> _TASK TO COMPLETE_
Output the full listing below exactly as it reads, and skip anything that is a picture.

> _COLLECTED MATERIAL_
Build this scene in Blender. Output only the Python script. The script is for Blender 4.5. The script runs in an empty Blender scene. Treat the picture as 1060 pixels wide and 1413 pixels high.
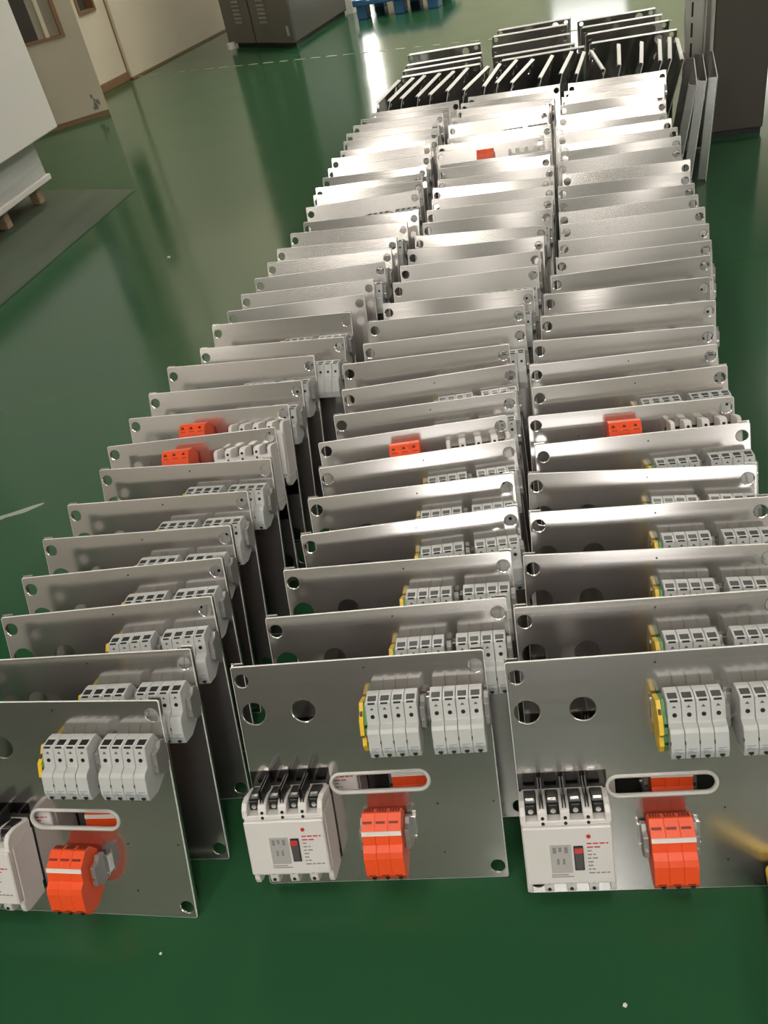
import bpy, bmesh, math, random
from mathutils import Matrix, Vector

random.seed(7)
R = math.radians
sc = bpy.context.scene
col = sc.collection

# ------------------------------------------------------------------ camera
CAM_H = 1.194
cd = bpy.data.cameras.new('camera')
cam = bpy.data.objects.new('camera', cd)
col.objects.link(cam)
rt = Vector((0.969689, 0.169814, -0.175687))
dn = Vector((-0.026379, -0.642062, -0.766199))
fw = Vector((-0.242913, 0.747609, -0.618121))
m = Matrix.Identity(4)
for i in range(3):
    m[i][0] = rt[i]; m[i][1] = -dn[i]; m[i][2] = -fw[i]
m[2][3] = CAM_H
cam.matrix_world = m
cd.sensor_fit = 'HORIZONTAL'
cd.sensor_width = 36.0
cd.lens = 36.0 * 1164.6 / 1060.0
cd.clip_start = 0.05
cd.clip_end = 100
sc.camera = cam

# ------------------------------------------------------------------ world, exposure
w = bpy.data.worlds.new('world'); sc.world = w
w.use_nodes = True
w.node_tree.nodes['Background'].inputs[0].default_value = (0.75, 0.82, 0.9, 1)
w.node_tree.nodes['Background'].inputs[1].default_value = 0.3
vs = sc.view_settings
vs.view_transform = 'Standard'
vs.look = 'None'
vs.exposure = 0.3
vs.gamma = 1.0
vs.use_curve_mapping = False

LAMP_STRENGTH = 25.0
WINDOW_STRENGTH = 8.0
STRIP_STRENGTH = 14.0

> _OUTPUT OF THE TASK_
Build this scene in Blender. Output only the Python script. The script is for Blender 4.5. The script runs in an empty Blender scene. Treat the picture as 1060 pixels wide and 1413 pixels high.
import bpy, bmesh, math, random
from mathutils import Matrix, Vector

random.seed(7)
R = math.radians
sc = bpy.context.scene
col = sc.collection

# ------------------------------------------------------------------ camera
CAM_H = 1.194
cd = bpy.data.cameras.new('camera')
cam = bpy.data.objects.new('camera', cd)
col.objects.link(cam)
rt = Vector((0.969689, 0.169814, -0.175687))
dn = Vector((-0.026379, -0.642062, -0.766199))
fw = Vector((-0.242913, 0.747609, -0.618121))
m = Matrix.Identity(4)
for i in range(3):
    m[i][0] = rt[i]; m[i][1] = -dn[i]; m[i][2] = -fw[i]
m[2][3] = CAM_H
cam.matrix_world = m
cd.sensor_fit = 'HORIZONTAL'
cd.sensor_width = 36.0
cd.lens = 36.0 * 1164.6 / 1060.0
cd.clip_start = 0.05
cd.clip_end = 100
sc.camera = cam

# ------------------------------------------------------------------ world, exposure
w = bpy.data.worlds.new('world'); sc.world = w
w.use_nodes = True
w.node_tree.nodes['Background'].inputs[0].default_value = (0.75, 0.82, 0.9, 1)
w.node_tree.nodes['Background'].inputs[1].default_value = 0.3
vs = sc.view_settings
vs.view_transform = 'Standard'
vs.look = 'None'
vs.exposure = 0.3
vs.gamma = 1.0
vs.use_curve_mapping = False

LAMP_STRENGTH = 25.0
WINDOW_STRENGTH = 8.0
STRIP_STRENGTH = 14.0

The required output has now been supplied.